Sunday, April 24, 2011

Learning Through Play, But Not Playing At Learning

As I walk down this road of personal development and discovery {other’s would call it my path to self-destruction} I am finding out a lot of things about myself that I really {as in REALLY} dislike about myself.

Because we learn so much through play, have come up with a new little game that I call B ‘n G. This is short for Butt ‘n Gut.

“Judge not lest ye be judged” isn’t correct. Maybe it is but I am finding that we are quicker to judge others when we are being judged. You judge me, and I will judge you back or someone else. Vicious circle of judgment going on around this world of ours. Shame. Shame on me, shame on everyone else that plays this ‘game’.

We judge others because we don’t want to take a look at ourselves. Our own ‘flaws’ whether they are real, imagined or just plain dramatized. More times than not, we are actually judging a quality or character trait that we ourselves have, but don’t want to face. It’s easier to see it and point it out in someone else.

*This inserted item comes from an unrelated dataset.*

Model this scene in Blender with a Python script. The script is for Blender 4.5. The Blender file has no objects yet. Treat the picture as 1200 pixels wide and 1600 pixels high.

I have never had much of a butt. I have carried the nickname BCNAAT from 1981 (first marriage). I have a Bad Case No Ass A ‘Tal. Now I have one. It isn’t pretty unless fully clothed. I have cellulite – aka dimple butt. I try not to be upset since I am a little very excited to actually have a butt now!

I have also prided myself on having a flat stomach. Even when I was pregnant you could see my hip bones (if you could avert your gaze past my gi-normous belly). That has recently changed. Upsets me to no end. Oh, change is good but NOT when it comes to this belly of mine {and my vanity rearing its ugly head again}.

So today, when I find myself judging others, I say “Butt ‘n Gut” to myself to remind me of things I, personally, need to work on about myself. Turn the focus back on myself instead of judging others.

I have chosen two things that I absolutely have control over. I can change these, if I really wanted to change them.

If I hear someone upset over their weight, and I see what they are eating I will try not to judge them. Butt ‘n Gut fits perfectly here. We are, instead, of kindred souls. We prefer to complain about it than do anything about it. Worse yet, we prefer to point out our flaws as we see them instead of changing them.

It is also helping me to learn to allow others who choose to try to push their character or physical flaw judging onto me, do so without it affecting me and my view of myself. In other words, not take it personally. Oh, I will do a quick check to see if it applies to me, and then I name it (flaw), claim it (not mine or not mine) and let it go.

I, like so many others, have so many faults, flaws and character defects that I dwell on as it is. I honestly don’t need help from others in seeing them and I certainly don’t want to be like those particular ‘others’ and damage someone further than they already are damaged simply by existing in this crazy world we live in today.

So, if you choose to play along, find two things about yourself that you could change {if you really wanted to change them}, and let that be your catch phrase when you find yourself wanting to judge someone else.

PS. This little ‘game’ is amazing in that it bleeds over onto other areas of your life through your subconscious. Like FlyLady and her ‘shine your sink’ ends up bleeding over into the rest of your housecleaning without you even realizing it.